■ **WHAT THIS TASK INVOLVES**
Read the listing below and copy out every line that holds "writing".

-- Start STORED DATA --

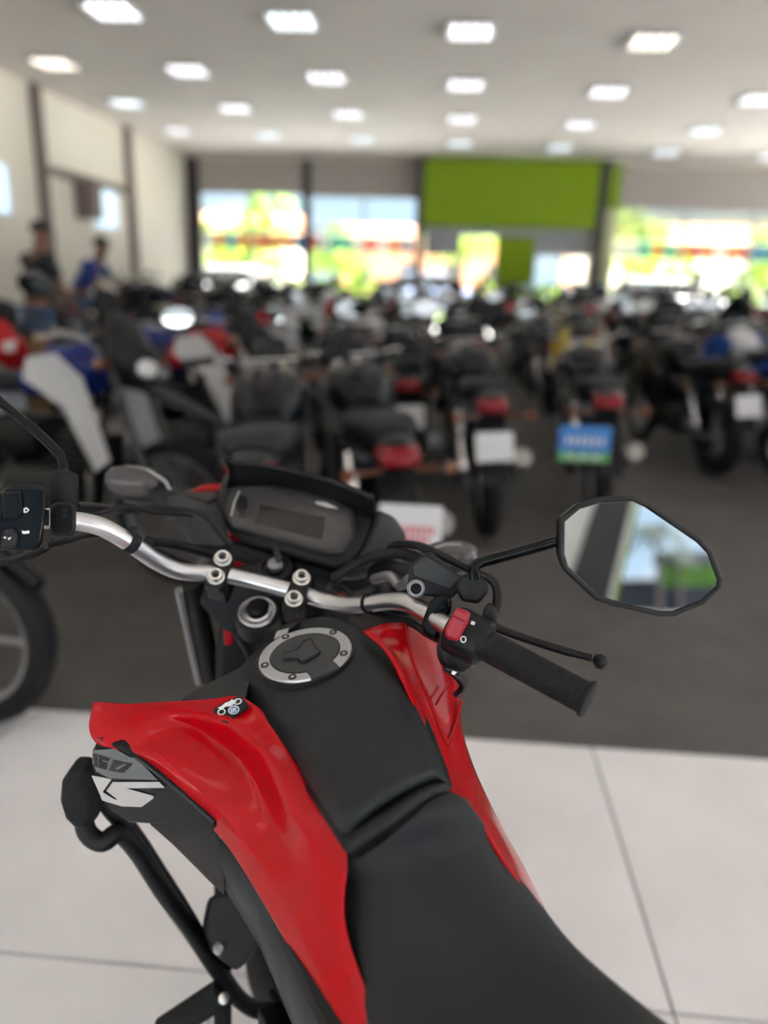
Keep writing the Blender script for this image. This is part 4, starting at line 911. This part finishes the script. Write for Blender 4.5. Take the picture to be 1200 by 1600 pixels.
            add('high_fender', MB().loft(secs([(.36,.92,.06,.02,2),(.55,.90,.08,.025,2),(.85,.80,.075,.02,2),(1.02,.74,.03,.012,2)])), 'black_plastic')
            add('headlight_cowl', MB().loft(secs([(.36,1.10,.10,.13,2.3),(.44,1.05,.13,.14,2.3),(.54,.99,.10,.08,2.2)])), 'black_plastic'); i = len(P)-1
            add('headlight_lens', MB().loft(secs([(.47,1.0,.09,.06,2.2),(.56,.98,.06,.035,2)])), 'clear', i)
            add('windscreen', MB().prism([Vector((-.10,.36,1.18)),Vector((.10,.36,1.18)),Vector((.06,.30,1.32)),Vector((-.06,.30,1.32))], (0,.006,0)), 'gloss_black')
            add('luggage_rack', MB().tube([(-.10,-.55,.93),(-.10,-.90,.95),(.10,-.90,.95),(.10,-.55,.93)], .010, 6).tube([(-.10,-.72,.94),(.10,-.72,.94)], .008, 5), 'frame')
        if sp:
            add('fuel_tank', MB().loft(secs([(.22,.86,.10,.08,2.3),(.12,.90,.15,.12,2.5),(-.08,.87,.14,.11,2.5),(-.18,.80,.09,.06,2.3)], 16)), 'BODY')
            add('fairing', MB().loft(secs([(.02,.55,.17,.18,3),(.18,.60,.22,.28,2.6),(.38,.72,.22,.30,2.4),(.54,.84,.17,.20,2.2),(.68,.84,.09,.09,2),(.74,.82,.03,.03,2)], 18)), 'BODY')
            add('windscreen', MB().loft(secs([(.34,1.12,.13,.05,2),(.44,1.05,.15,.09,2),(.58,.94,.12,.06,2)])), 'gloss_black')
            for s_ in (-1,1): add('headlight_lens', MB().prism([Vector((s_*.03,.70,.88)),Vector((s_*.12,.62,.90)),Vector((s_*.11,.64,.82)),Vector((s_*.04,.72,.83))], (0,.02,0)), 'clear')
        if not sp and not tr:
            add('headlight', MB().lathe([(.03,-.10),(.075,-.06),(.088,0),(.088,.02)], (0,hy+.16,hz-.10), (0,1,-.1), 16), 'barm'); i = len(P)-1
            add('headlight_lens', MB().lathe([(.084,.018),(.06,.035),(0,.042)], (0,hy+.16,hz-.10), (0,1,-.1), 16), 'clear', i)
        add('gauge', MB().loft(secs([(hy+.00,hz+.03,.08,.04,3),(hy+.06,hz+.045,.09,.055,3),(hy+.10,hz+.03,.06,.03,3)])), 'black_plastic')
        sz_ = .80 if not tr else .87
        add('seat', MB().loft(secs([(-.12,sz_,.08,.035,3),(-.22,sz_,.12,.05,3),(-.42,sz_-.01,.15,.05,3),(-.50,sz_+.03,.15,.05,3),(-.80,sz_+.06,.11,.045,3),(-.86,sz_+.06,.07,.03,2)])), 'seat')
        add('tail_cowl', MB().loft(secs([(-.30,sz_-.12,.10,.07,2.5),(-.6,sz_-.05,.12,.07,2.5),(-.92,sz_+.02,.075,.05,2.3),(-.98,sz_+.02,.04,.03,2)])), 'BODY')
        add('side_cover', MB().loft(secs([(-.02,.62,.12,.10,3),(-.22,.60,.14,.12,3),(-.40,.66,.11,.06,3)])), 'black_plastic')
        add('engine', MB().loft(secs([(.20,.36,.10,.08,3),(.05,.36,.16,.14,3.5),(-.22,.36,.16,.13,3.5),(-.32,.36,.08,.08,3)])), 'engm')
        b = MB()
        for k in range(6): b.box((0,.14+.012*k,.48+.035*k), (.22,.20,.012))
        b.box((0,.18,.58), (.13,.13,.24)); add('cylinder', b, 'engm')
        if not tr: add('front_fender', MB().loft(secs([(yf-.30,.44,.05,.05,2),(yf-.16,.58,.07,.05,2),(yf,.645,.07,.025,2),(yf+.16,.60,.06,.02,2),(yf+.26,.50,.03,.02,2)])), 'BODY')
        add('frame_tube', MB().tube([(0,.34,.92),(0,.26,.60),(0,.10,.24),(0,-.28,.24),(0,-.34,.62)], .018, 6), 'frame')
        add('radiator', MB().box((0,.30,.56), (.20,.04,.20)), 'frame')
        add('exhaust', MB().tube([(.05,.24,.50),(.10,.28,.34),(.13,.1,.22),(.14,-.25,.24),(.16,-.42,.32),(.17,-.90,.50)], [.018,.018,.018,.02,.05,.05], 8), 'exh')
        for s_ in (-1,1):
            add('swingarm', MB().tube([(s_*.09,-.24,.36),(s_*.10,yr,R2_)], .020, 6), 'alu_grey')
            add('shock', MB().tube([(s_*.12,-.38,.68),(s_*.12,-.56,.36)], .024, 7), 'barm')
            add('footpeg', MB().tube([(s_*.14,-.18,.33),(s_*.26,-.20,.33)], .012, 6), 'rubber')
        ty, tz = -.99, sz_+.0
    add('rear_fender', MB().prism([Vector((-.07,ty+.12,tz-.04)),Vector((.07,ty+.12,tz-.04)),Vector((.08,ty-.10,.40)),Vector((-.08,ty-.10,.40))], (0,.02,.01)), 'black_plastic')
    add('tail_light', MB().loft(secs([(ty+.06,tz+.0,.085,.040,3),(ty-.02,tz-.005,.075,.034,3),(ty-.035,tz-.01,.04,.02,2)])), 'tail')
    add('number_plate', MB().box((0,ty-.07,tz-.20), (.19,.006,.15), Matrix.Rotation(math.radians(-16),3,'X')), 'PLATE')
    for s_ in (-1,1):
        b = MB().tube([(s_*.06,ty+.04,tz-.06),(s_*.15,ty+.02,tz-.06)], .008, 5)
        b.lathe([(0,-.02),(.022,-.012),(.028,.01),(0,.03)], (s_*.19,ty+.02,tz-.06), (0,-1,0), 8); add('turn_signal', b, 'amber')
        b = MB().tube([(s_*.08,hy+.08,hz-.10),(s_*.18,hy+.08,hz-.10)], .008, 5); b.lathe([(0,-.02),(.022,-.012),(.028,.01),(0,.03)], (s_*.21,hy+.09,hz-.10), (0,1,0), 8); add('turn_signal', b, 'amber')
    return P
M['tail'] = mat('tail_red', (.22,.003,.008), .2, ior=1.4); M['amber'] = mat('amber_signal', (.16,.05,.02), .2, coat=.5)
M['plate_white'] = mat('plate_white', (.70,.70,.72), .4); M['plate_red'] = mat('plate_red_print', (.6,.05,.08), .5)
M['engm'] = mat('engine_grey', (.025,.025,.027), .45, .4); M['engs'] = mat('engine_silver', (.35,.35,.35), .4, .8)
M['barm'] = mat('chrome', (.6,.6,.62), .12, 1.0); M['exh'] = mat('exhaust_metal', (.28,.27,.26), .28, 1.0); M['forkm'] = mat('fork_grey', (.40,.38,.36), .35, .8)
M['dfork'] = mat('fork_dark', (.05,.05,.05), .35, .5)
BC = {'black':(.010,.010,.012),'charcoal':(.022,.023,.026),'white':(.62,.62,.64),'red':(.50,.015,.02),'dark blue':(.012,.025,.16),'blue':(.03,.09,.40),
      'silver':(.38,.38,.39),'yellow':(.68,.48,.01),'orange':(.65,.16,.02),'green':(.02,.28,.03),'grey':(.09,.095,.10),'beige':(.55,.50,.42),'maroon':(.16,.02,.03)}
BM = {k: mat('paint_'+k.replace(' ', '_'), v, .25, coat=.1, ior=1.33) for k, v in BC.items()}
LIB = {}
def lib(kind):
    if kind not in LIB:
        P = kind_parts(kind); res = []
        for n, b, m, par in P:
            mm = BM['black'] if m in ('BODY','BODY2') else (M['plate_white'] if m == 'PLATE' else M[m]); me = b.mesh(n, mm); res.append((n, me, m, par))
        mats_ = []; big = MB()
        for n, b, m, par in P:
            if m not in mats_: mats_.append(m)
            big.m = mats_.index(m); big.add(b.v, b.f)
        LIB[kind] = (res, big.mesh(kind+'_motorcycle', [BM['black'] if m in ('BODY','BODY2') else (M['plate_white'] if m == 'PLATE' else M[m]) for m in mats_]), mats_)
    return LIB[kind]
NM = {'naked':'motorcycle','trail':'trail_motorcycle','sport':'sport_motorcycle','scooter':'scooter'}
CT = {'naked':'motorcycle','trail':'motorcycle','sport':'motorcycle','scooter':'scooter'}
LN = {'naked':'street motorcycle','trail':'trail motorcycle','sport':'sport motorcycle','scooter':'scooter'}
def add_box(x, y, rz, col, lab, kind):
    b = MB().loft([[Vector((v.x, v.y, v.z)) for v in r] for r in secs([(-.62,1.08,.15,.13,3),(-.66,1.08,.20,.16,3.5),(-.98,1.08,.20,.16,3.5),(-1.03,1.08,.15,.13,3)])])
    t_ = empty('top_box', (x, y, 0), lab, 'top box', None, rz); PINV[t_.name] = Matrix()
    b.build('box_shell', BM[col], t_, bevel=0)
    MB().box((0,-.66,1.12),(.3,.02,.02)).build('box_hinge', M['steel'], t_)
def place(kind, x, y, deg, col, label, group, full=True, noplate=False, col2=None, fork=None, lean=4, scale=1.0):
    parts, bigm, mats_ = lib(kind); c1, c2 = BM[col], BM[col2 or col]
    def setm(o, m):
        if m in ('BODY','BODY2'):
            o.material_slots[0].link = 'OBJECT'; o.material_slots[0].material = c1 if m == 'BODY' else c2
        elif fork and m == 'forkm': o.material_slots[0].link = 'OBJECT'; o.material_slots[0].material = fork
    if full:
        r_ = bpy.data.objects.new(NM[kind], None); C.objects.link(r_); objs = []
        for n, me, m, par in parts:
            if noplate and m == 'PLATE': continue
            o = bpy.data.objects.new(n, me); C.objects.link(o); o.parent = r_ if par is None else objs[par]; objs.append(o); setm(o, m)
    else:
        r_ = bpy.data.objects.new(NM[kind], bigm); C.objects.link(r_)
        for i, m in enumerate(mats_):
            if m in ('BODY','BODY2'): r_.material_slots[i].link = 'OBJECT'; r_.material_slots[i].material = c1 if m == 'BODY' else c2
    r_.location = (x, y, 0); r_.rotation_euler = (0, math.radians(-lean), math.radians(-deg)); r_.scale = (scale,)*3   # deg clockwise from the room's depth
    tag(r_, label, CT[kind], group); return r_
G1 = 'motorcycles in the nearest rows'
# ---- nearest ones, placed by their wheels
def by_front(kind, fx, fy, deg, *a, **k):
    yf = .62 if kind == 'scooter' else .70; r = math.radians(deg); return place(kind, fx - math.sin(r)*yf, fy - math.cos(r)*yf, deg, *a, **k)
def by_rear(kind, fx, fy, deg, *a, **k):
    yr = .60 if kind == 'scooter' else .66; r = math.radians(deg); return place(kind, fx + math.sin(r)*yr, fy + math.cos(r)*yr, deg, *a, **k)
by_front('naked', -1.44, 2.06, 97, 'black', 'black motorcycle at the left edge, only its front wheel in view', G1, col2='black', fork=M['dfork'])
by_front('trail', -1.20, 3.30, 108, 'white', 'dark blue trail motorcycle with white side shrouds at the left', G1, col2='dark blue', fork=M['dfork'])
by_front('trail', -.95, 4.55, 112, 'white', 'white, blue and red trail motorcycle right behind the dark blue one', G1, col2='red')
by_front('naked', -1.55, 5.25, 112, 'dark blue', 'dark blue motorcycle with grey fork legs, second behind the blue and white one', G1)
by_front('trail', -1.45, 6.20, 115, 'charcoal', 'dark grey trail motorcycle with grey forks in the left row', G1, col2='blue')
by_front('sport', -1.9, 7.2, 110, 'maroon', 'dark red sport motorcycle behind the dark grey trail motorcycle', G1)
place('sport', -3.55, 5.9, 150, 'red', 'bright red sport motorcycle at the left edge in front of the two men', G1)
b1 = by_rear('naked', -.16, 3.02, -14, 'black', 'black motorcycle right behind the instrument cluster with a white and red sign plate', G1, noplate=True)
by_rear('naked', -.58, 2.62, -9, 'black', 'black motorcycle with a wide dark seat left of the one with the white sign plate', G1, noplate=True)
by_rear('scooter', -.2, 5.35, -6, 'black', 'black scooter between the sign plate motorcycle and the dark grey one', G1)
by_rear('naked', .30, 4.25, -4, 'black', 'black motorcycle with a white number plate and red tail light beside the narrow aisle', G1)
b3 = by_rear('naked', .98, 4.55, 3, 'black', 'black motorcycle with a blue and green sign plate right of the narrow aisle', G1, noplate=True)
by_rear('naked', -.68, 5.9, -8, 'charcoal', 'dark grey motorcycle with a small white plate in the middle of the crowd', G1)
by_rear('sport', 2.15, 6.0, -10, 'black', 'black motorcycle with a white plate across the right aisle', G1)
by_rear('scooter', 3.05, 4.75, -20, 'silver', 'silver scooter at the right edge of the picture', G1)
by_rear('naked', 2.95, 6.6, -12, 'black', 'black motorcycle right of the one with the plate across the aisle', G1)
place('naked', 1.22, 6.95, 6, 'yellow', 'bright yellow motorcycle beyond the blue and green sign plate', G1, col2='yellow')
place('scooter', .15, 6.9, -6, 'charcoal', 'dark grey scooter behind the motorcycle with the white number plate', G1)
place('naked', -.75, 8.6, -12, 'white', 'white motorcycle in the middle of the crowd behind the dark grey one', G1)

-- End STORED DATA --
-- Start STORED DATA --

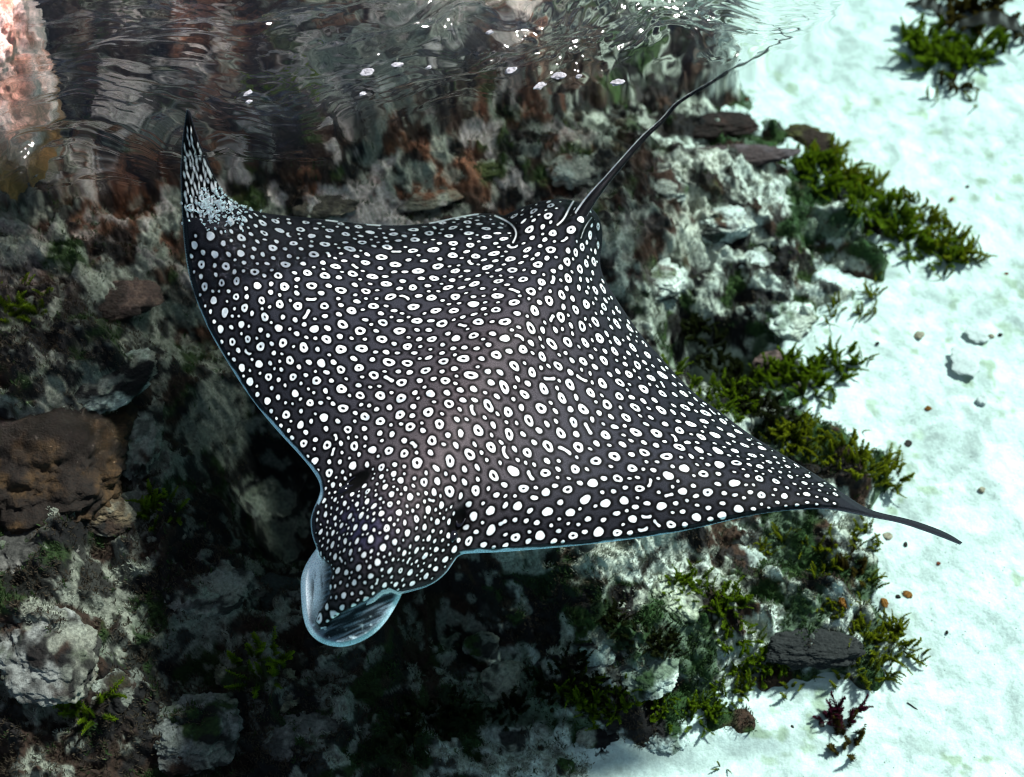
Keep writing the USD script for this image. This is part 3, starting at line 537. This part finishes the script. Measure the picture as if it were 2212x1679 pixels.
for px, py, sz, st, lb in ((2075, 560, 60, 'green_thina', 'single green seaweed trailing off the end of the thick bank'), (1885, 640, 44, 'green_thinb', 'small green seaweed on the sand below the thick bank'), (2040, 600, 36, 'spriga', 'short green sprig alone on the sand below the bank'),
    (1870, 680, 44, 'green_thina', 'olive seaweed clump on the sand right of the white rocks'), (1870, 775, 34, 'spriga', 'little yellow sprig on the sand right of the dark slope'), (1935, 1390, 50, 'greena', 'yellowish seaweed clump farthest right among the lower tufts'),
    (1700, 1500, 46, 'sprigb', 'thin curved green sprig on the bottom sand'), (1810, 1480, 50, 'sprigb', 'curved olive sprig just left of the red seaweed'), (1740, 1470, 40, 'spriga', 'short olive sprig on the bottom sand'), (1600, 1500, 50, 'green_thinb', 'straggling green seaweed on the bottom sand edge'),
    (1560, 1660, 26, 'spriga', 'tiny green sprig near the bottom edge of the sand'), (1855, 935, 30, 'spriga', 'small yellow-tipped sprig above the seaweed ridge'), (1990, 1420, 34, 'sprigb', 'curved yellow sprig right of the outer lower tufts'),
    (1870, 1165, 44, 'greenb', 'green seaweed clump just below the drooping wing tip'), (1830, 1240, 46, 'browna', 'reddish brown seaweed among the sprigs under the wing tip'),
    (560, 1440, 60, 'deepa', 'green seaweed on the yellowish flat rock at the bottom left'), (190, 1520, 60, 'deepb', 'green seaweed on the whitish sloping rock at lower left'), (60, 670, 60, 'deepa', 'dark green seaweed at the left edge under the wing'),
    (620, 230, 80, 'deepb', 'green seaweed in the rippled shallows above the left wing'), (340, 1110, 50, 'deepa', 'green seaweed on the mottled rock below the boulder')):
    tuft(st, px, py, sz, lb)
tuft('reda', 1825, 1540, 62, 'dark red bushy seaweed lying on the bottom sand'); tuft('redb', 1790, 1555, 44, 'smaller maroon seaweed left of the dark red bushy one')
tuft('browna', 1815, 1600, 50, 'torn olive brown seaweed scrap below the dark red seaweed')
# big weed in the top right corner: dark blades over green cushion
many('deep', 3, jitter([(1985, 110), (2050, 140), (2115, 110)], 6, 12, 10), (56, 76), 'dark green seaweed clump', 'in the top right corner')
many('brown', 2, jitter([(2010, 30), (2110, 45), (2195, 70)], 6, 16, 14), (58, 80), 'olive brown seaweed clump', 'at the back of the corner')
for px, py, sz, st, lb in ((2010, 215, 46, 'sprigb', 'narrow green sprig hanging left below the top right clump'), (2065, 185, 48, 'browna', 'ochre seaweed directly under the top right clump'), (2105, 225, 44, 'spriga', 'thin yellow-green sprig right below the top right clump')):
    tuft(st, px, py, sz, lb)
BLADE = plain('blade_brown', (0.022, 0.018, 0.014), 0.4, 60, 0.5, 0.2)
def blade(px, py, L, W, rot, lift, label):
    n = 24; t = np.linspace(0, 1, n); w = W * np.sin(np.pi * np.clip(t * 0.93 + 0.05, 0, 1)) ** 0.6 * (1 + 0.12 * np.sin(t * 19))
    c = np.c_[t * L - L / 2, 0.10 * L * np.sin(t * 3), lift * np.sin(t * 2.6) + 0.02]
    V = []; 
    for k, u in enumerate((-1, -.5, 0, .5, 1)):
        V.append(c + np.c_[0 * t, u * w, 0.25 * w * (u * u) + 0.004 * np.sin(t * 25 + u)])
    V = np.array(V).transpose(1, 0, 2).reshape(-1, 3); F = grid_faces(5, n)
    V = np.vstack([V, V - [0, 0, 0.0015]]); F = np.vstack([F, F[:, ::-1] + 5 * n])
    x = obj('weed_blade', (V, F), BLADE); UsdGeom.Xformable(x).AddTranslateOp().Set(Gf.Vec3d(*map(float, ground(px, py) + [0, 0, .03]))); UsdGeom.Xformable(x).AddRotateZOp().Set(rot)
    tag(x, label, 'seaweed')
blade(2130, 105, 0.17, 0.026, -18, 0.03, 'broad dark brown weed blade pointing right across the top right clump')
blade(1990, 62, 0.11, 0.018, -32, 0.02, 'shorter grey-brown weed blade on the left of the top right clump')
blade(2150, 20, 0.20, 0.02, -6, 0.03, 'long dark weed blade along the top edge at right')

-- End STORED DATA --

■ **RESULT OF THE EXERCISE**
Keep writing the Blender script for this image. This is part 4, starting at line 911. This part finishes the script. Write for Blender 4.5. Take the picture to be 1200 by 1600 pixels.
Keep writing the USD script for this image. This is part 3, starting at line 537. This part finishes the script. Measure the picture as if it were 2212x1679 pixels.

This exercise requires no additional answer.